All communal services (electricity, water, gas, heating) in the house are out of order, ceilings, floors and walls are cracked and rotten and may fall apart any moment, several families live in communal flats in conditions of overcrowding. These images and interview extracts may also be used as an illustration of inadequate living conditions of millions of other post-soviet citizens. In Ukraine over 40% of the population has to survive the cold without any centralized heating and one in ten was living with room temperature below appropriate level, 23% with frequent absence of electricity, 16% without tap water (almost half without hot water), with cracks in the walls and leaking ceilings (over 16%), one in ten shares a room with two or more other people. In Kyiv alone as of 2006 there were more than one hundred apartment buildings that were officially declared “unfit for living”, but were still inhabited.
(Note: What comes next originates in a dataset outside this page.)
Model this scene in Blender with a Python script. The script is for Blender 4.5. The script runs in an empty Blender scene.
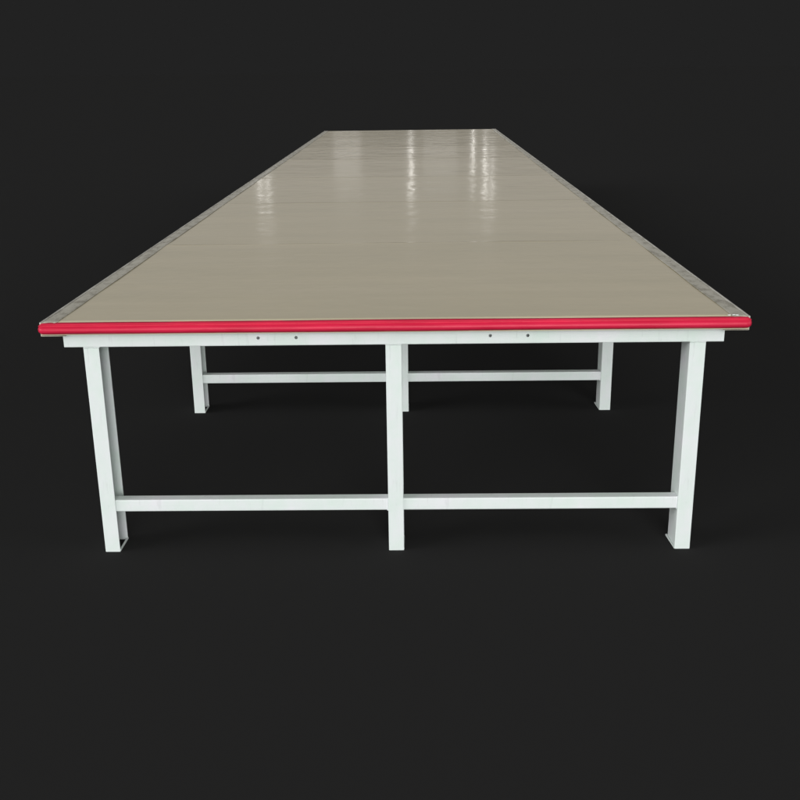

Living in dilapidated housing means that even most basic chores are often a challenge: a shower is taken quickly with fear that water will be turned off any moment, water for laundry must be heated in pails on a stove. After a woman was injured by pieces of ceiling falling on her when she was sleeping, residents built hand-made “roofs” over their beds and put poles to hold up the ceiling in places where it risks falling. The main heroine of the photographic project died from dire housing conditions. Other residents are still hoping for change.

Yevgenia Belorusets is a photographer, translator, activist and editor of a literary web-site ПРОSTORY (www.prostory.net.ua).